The Portugal Post Logo

Beer to Bits: Coimbra’s Landmark Brewery Set to Become IT Powerhouse

Tech,  Economy
By The Portugal Post, The Portugal Post
Published Loading...

Coimbra’s river-front skyline is set for a curious transformation: the red-brick shell where master brewers once perfected pale lagers will soon house cloud architects and space-software engineers. Present Technologies, a home-grown IT firm with global ambitions, has quietly secured the former Companhia de Cervejas de Coimbra plant on Avenida Emídio Navarro and aims to reopen the doors in late 2026—this time as a headquarters designed for 21st-century code rather than copper kettles.
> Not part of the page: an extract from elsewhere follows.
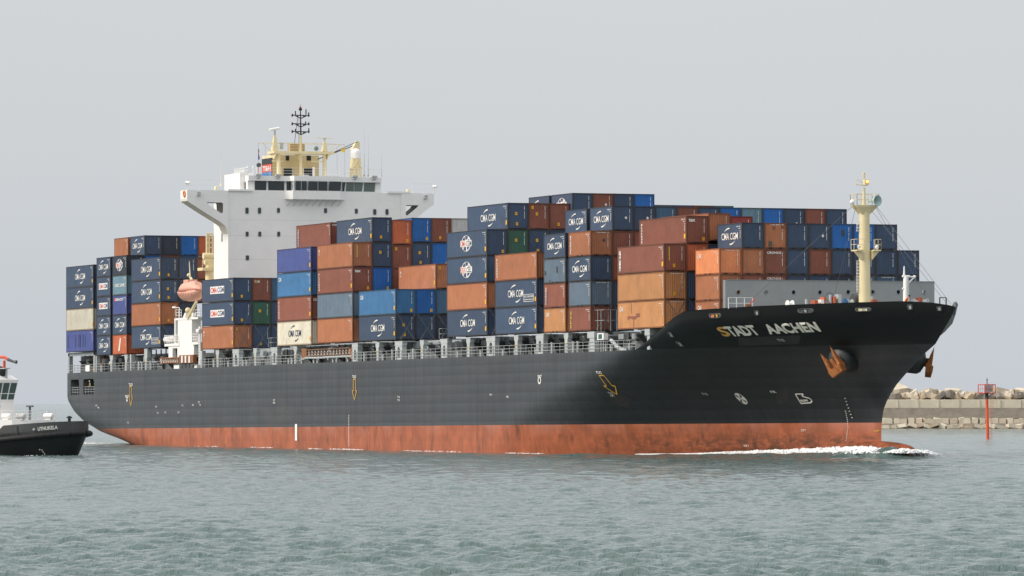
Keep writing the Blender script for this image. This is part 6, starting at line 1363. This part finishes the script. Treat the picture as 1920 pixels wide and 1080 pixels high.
for i, (px, m_) in enumerate(((12, M_WHITE), (39, mat('dull_white_canister', (.5, .5, .49), .6)), (91, M_WHITE))):
    c_ = tpl(px, 777, -2.6); mb = MB(); mb.tube((-.62, 0, 0), (.62, 0, 0), .40, n=14); mb.tube((-.75, 0, 0), (-.62, 0, 0), .28, .40, n=14); mb.tube((.62, 0, 0), (.75, 0, 0), .40, .28, n=14)
    for s_ in (-.35, .35): mb.tube((s_-.04, 0, 0), (s_+.04, 0, 0), .42, n=14)
    mb.box(-.5, .5, -.3, .3, -.5, -.34)
    o = mb.build('life_raft_canister', m_); M_ = Matrix.Rotation(TH, 3, 'Z'); o.scale = (.74, .74, .74); o.location = M_@Vector((c_.x, -2.6, zt_+.38))+tug.location; o.rotation_euler = (0, 0, TH)
    tag(o, ['white raft canister on the tug beside the wheelhouse, at the left edge', 'dull white raft canister, middle one on the tug railing deck', 'white raft canister at the bow end of the tug upper deck'][i], 'life raft')
mb = MB(); c_ = tpl(56, 763, -1.5); mb.tube((c_.x, -1.5, zt_), (c_.x, -1.5, c_.z), .12, n=8); mb.box(c_.x-.35, c_.x+.35, -1.7, -1.3, c_.z, c_.z+.15); mb.build('vent_post', M_DGREY, tdh)
for px in (20, 33):
    c_ = tpl(px, 800, -4.6); mb = MB(); mb.tube((c_.x, -4.5, 1.7), (c_.x, -4.5, tpl(px, 799, -4.5).z), .19, n=10); mb.build('bitt', M_BLACK, tug)
c_ = tpl(130, 780, 0); mb = MB(); mb.tube((c_.x, 0, 2.8), (c_.x, 0, c_.z), .16, n=8); mb.tube((c_.x-.3, 0, c_.z-.15), (c_.x+.3, 0, c_.z-.15), .09); mb.build('bow_bitt', M_BLACK, tug)
c_ = tpl(14, 761, -1.9); mb = MB(); mb.box(w1.x-1.0, w1.x+.05, -2.9, -2.0, h0-.25, h0+.0); mb.tube((w1.x+.02, -1.0, h0-.4), (w1.x+.1, -1.0, h0-.4), .2, n=12); mb.build('bridge_lamp', M_DGREY, tdh)
foam([(tip[0]+.5, tip[1], WZ, .25, .04), (tip[0]-hd.x*5+3, tip[1]-hd.y*5-3, WZ, .3, .03)], 'tug_ripple_foam', 60, 9)
# ================================================================= PEOPLE
def person(name, joints, edges, label, mats, cuts):
    """one skinned body; joints {name: ((x,y,z), radius)}"""
    ks = list(joints); me = bpy.data.meshes.new(name); me.from_pydata([joints[k][0] for k in ks], [(ks.index(a), ks.index(b)) for a, b in edges], [])
    o = bpy.data.objects.new('tmp_body', me); COL.objects.link(o); sk = o.modifiers.new('skin', 'SKIN'); sk.use_smooth_shade = True
    for i, k in enumerate(ks):
        r = joints[k][1]; r = (r, r) if not isinstance(r, tuple) else r; me.skin_vertices[0].data[i].radius = r; me.skin_vertices[0].data[i].use_root = (k == 'pelvis')
    o.modifiers.new('sub', 'SUBSURF').levels = 1
    bpy.context.view_layer.update(); m2 = bpy.data.meshes.new_from_object(o.evaluated_get(bpy.context.evaluated_depsgraph_get())); bpy.data.objects.remove(o)
    for m_ in mats: m2.materials.append(m_)
    for p in m2.polygons: p.material_index = cuts(p.center)
    r_ = empty('person'); tag(r_, label, 'person', None); m2.name = 'body'; b_ = link('body', m2, r_); return r_
def human(pose, label, shirt, trousers, hat):
    J = {'pelvis': ((0, 0, .95), .15), 'waist': ((.02, 0, 1.12), .14), 'chest': ((.04, 0, 1.34), .17), 'neck': ((.05, 0, 1.50), .06), 'jaw': ((.08, 0, 1.58), .075), 'head': ((.07, 0, 1.70), .10)}
    E_ = [('pelvis', 'waist'), ('waist', 'chest'), ('chest', 'neck'), ('neck', 'jaw'), ('jaw', 'head')]
    for s, y in (('l', 1), ('r', -1)):
        J.update({'hip'+s: ((0, y*.10, .90), .10), 'knee'+s: ((.03, y*.12, .50), .07), 'ank'+s: ((0, y*.13, .09), .05), 'toe'+s: ((.16, y*.14, .04), .04),
                  'sho'+s: ((.03, y*.19, 1.42), .07), 'elb'+s: ((.0+pose.get('ex', 0), y*.27, 1.16+pose.get('ez', 0)), .05), 'wri'+s: ((.18+pose.get('hx', 0), y*.22, 1.02+pose.get('hz', 0)), .035), 'pal'+s: ((.25+pose.get('hx', 0), y*.21, 1.0+pose.get('hz', 0)), .035)})
        E_ += [('pelvis', 'hip'+s), ('hip'+s, 'knee'+s), ('knee'+s, 'ank'+s), ('ank'+s, 'toe'+s), ('chest', 'sho'+s), ('sho'+s, 'elb'+s), ('elb'+s, 'wri'+s), ('wri'+s, 'pal'+s)]
        for k, (dx, dy, L_) in enumerate(((.05, .03, .06), (.06, .012, .075), (.06, -.006, .07), (.055, -.024, .055))):
            a = J['pal'+s][0]; J[f'f{k}{s}'] = ((a[0]+dx, a[1]+dy*y, a[2]), .010); J[f'g{k}{s}'] = ((a[0]+dx+L_*.7, a[1]+dy*y, a[2]-L_*.6), .008); E_ += [('pal'+s, f'f{k}{s}'), (f'f{k}{s}', f'g{k}{s}')]
        a = J['pal'+s][0]; J['th'+s] = ((a[0]+.01, a[1]-y*.055, a[2]-.01), .010); E_.append(('pal'+s, 'th'+s))
    if pose.get('bend'):                              # lean the trunk forward and crouch
        bnd = pose['bend']
        for k in J:
            (x, y, z), r = J[k]
            if z > .95 or k[:3] in ('wri', 'pal', 'elb') or k[0] in 'fg' or k[:2] == 'th':
                dz = z-.95; x, z = x*math.cos(bnd)+dz*math.sin(bnd), .95+dz*math.cos(bnd)-x*math.sin(bnd)
            J[k] = ((x, y, z), r)
        for s, y in (('l', 1), ('r', -1)): J['knee'+s] = ((.22, y*.16, .48), .08)
        for k in J:
            (x, y, z), r = J[k]
            if k[:3] not in ('ank', 'toe', 'kne'): J[k] = ((x-.15, y, z-.28), r)
    hz_ = J['neck'][0]
    def cut(c):
        if (c-Vector(J['head'][0])).length < .15 or (c-Vector(J['jaw'][0])).length < .10: return 2
        for s in 'lr':
            if (c-Vector(J['pal'+s][0])).length < .13: return 2
            if (c-Vector(J['toe'+s][0])).length < .12: return 3
        return 0 if c.z > J['pelvis'][0][2]+.02 else 1
    p = person('person', J, E_, label, [shirt, trousers, M_SKIN, M_BLACK], cut); hd_ = J['head'][0]
    q = MB(); q.ball((hd_[0]-.01, hd_[1], hd_[2]+.035), .125, .12, .10, n=12, k=8); q.add([(hd_[0]+.05, -.08, hd_[2]+.03), (hd_[0]+.17, -.06, hd_[2]+.01), (hd_[0]+.17, .06, hd_[2]+.01), (hd_[0]+.05, .08, hd_[2]+.03)], [(0, 1, 2, 3)]); q.build('hat', hat, p)
    q = MB(); x_ = hd_[0]+.095
    for y in (-.035, .035): q.ball((x_, y, hd_[2]-.02), .012, n=6, k=4)
    q.build('eyes', M_BLACK, p); q = MB(); q.add([(x_, -.015, hd_[2]-.05), (x_+.03, 0, hd_[2]-.06), (x_, .015, hd_[2]-.05), (x_, 0, hd_[2]-.01)], [(0, 1, 3), (1, 2, 3), (0, 2, 1)]); q.build('nose', M_SKIN, p); q = MB(); q.box(x_-.005, x_+.006, -.025, .025, hd_[2]-.092, hd_[2]-.082); q.build('mouth', mat('lips', (.35, .12, .1), .6), p)
    return p
p1 = human({'hz': .05}, 'person in white helmet and dark work clothes standing in the stern opening', mat('tan_workshirt', (.35, .22, .10), .8), mat('dark_workwear', (.03, .035, .05), .8), M_WHITE)
p1.location = world_of(-159.4, -14.35, 7.37); p1.rotation_euler = (0, 0, -PI/2)
ow = mat('orange_boilersuit', (.80, .16, .02), .8)
p2 = human({'bend': .6, 'hz': -.1, 'hx': .1}, 'person in orange boiler suit crouching at the foot of the white mast on the bow', ow, ow, mat('dark_hair', (.03, .02, .015), .8))
c_ = PX(1699, 560, 'u', 57.5); p2.location = world_of(57.5, c_[1], 13.95); p2.rotation_euler = (0, 0, .9)

q = MB(); q.box(56.7, 58.3, c_[1]-.8, c_[1]+.8, 13.05, 13.93); q.build('step_platform', M_GREY, ship)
A craft brewery’s second life as a code factory

The fábrica dates back more than a century, but its next chapter will be written in Java, Swift and Rust. Present Technologies’ co-founder Vítor Batista confirmed that the company has already poured "several million euros" into the purchase and architectural plans. While exact figures remain under wraps, he says the budget will be enough to both preserve the original industrial façade and embed the wiring, chilled racks and security protocols a modern software house demands. Roughly 100 engineers and designers will make the move from the Pedro Nunes Institute when the building is finished, with room to double headcount if current 25-30 % annual revenue growth holds.
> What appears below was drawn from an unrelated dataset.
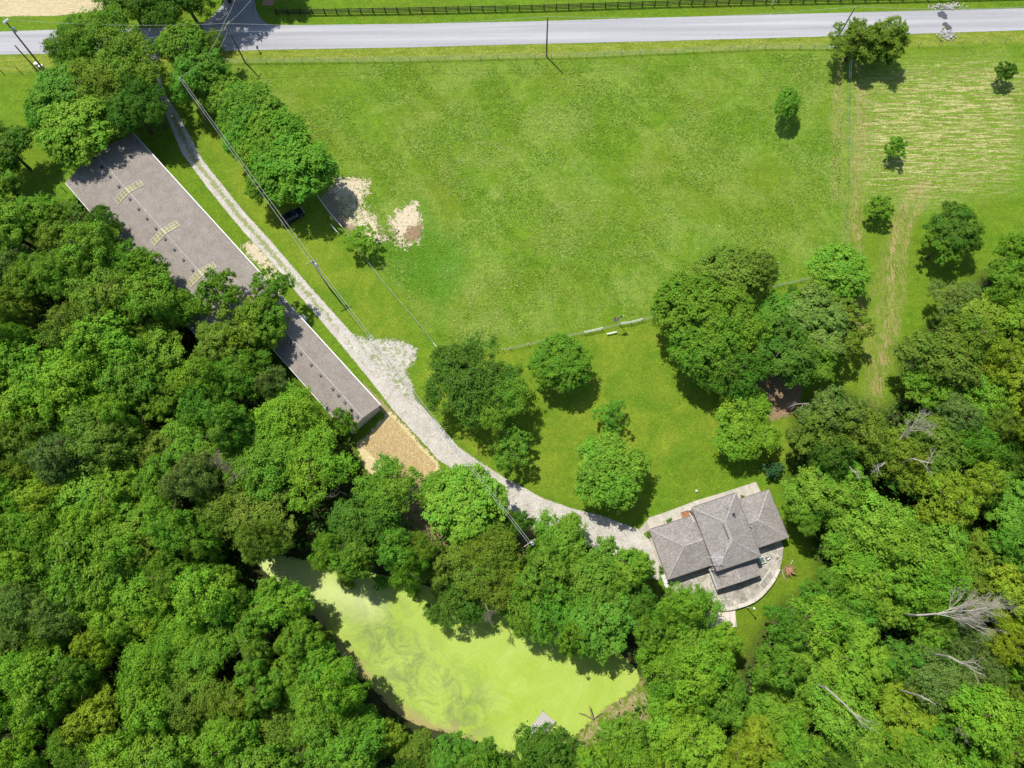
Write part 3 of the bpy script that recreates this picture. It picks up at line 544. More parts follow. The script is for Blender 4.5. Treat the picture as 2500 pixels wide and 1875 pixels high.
item('garden_chair', 'white garden chair on the patio beside the cold frame', 'chair', (1873, 1362), [('seat', MB().box((0, 0, .42), (.5, .5, .05)), white_m), ('backrest', MB().box((0, .26, .7), (.5, .05, .55)), white_m)]+[('leg', MB().box((a_*.22, b_*.22, .2), (.05, .05, .4)), white_m) for a_ in (-1, 1) for b_ in (-1, 1)], z=PT, rz=.6)
item('storage_chest', 'white chest on the ground at the lower left corner of the house', 'chest', (1621, 1414), [('body', MB().box((0, 0, .3), (.6, 1.3, .6)), white_m), ('lid', MB().box((0, 0, .64), (.68, 1.38, .07)), simple('off_white', (.62, .62, .58)))], rz=.35)
item('storage_chest', 'small pale bin below the white chest by the house corner', 'bin', (1626, 1431), [('body', MB().box((0, 0, .25), (.45, .8, .5)), conc), ('lid', MB().box((0, 0, .53), (.5, .86, .05)), white_m)], rz=.5)
item('gas_bottle', 'short white gas bottle beside the porch post', 'gas bottle', (1751, 1429), [('tank', MB().tube([(0, 0, 0), (0, 0, .1), (0, 0, .5), (0, 0, .6)], [.13, .16, .16, .05], 10), white_m), ('valve', MB().tube([(0, 0, .6), (0, 0, .68)], .04, 6), galv)], z=PT)
# lamp post behind patio
item('lamp_post', 'slim pale post standing on the grass just below the curved patio', 'lamp post', (1822, 1483), [('pole', MB().tube([(0, 0, 0), (0, 0, 3.7)], [.08, .06], 8), simple('green_grey_paint', (.42, .48, .42))), ('lamp_head', MB().tube([(0, 0, 3.7), (0, 0, 3.8), (0, 0, 4.05), (0, 0, 4.1)], [.08, .17, .15, .03], 8), white_m)])
# root stump
stm_ = simple('torn_root_wood', (.36, .22, .13), .95, .5, 5, bmp=.8)
mb = MB(); r_ = random.Random(3)
mb.tube([(0, 0, 0), (0, 0, .5), (.05, 0, .9)], [.75, .6, .35], 9)
for i in range(26): t = r_.uniform(0, 6.28); L = r_.uniform(.6, 1.15); mb.tube([(0.2*math.cos(t), .2*math.sin(t), .5), (L*.6*math.cos(t), L*.6*math.sin(t), r_.uniform(.3, .9)), (L*math.cos(t+.3), L*math.sin(t+.3), r_.uniform(.05, 1.1))], [.14, .08, .02], 5)
st_ = thing('tree_stump', 'torn brown tree stump with splayed roots on the grass right of the patio', 'stump', P(1925, 1392)); mb.build('roots', stm_, st_)
item('timber_post', 'short pale timber offcut leaning beside the torn stump', 'post', (1931, 1377), [('shaft', MB().tube([(0, 0, .05), (.1, .5, .6)], .07, 6), white_m)])
item('split_log', 'pale split log lying at the left of the torn stump', 'log', (1911, 1402), [('shaft', MB().tube([(-.1, .7, .1), (.15, -.7, .1)], .1, 6), wood_grey)])
# ---- dock and driftwood at the pond
dk = thing('dock', 'weathered grey plank dock reaching into the green pond', 'dock', P(1345, 1765)); q_ = P(1345, 1765)
dkp = [P(x, y, .15) for x, y in ((1325, 1736), (1356, 1763), (1345, 1800), (1318, 1790), (1303, 1765))]
pl_, nt, bs = newmat('silver_planks'); w_ = N(nt, 'TexWave', bands_direction='X'); w_.inputs['Scale'].default_value = 1.0; w_.inputs['Distortion'].default_value = .6; nt.links.new(coord(nt, None, math.radians(38)), w_.inputs['Vector'])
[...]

Why Coimbra is courting tech talent

Lisbon and Porto normally hog the foreign press, yet Coimbra—famed for Europe’s oldest Portuguese-speaking university—has quietly become a magnet for R&D satellites, start-ups and near-shore teams. Labour costs are lower than the capital, the engineering pipeline is fed by the University of Coimbra, and city hall has rolled out a “Via Rápida para o Investimento” to slash red tape. Present Technologies’ decision echoes other landmark conversions, from Lisbon’s Hub Criativo do Beato to Porto’s old canneries, showing how municipalities are banking on heritage buildings to draw high-value jobs instead of generic glass boxes at the outskirts.

From lager to laptops: heritage architecture meets green mobility

Location was the deal-maker. Avenida Emídio Navarro is one of the arteries being revamped by the Sistema de Mobilidade do Mondego (SMM), a Bus Rapid Transit line that will link the city’s hillside campuses to the riverfront. Test rides are scheduled for August 2025, with full commercial service promised before year-end 2025. Having an electric BRT stop at the office door, Batista argues, will let recruiters pitch candidates on door-to-desk commutes under 15 minutes, even without a car. That proposition resonates with international hires weighing Portuguese salaries against Berlin or Barcelona packages.

Financing the makeover: how urban-rehab funds work

City councillors have already issued a favourable opinion, the prerequisite for tapping IFRRU 2020—Portugal’s flagship loan scheme for urban regeneration. The programme blends EU cohesion money, state guarantees and commercial-bank credit, offering below-market rates to projects that revive derelict assets, slash energy use and open ground-floor areas to the public. Present Technologies’ blueprints tick each box. The design keeps the brick arches, adds solar panels and heat-pump HVAC, and reserves the entire street level for a café-restaurant and small retail units, giving neighbours a stake in the makeover rather than fencing them out.

What this means for foreign professionals

For expats already settled in Portugal—or scanning job boards from abroad—the project signals three useful trends. First, mid-sized cities are competing aggressively for tech workers, pushing salaries north while living costs stay well below Lisbon’s. Second, public transport upgrades like the SMM will make car-free living increasingly viable outside the capital. Third, Portugal’s urban-rehabilitation drive is turning handsome but neglected properties into vibrant mixed-use hubs, which often translates into unique workspaces, lively neighbourhood cafés and stronger property values for anyone renting or buying nearby.

Looking ahead

Demolition crews begin the delicate task of stripping out obsolete brewing tanks this autumn. Structural reinforcement and façade restoration follow through 2025, with interior fit-out slated for 2026. If all goes to plan, Coimbrans will be able to toast the reopening with craft beer on the ground floor while software launches roll out upstairs—a fitting tribute to a building that has always paired production and conviviality. For global talent eyeing Portugal, the message is equally clear: the next big thing might not be in a glass tower by the Tagus, but in a century-old brewhouse overlooking the Mondego.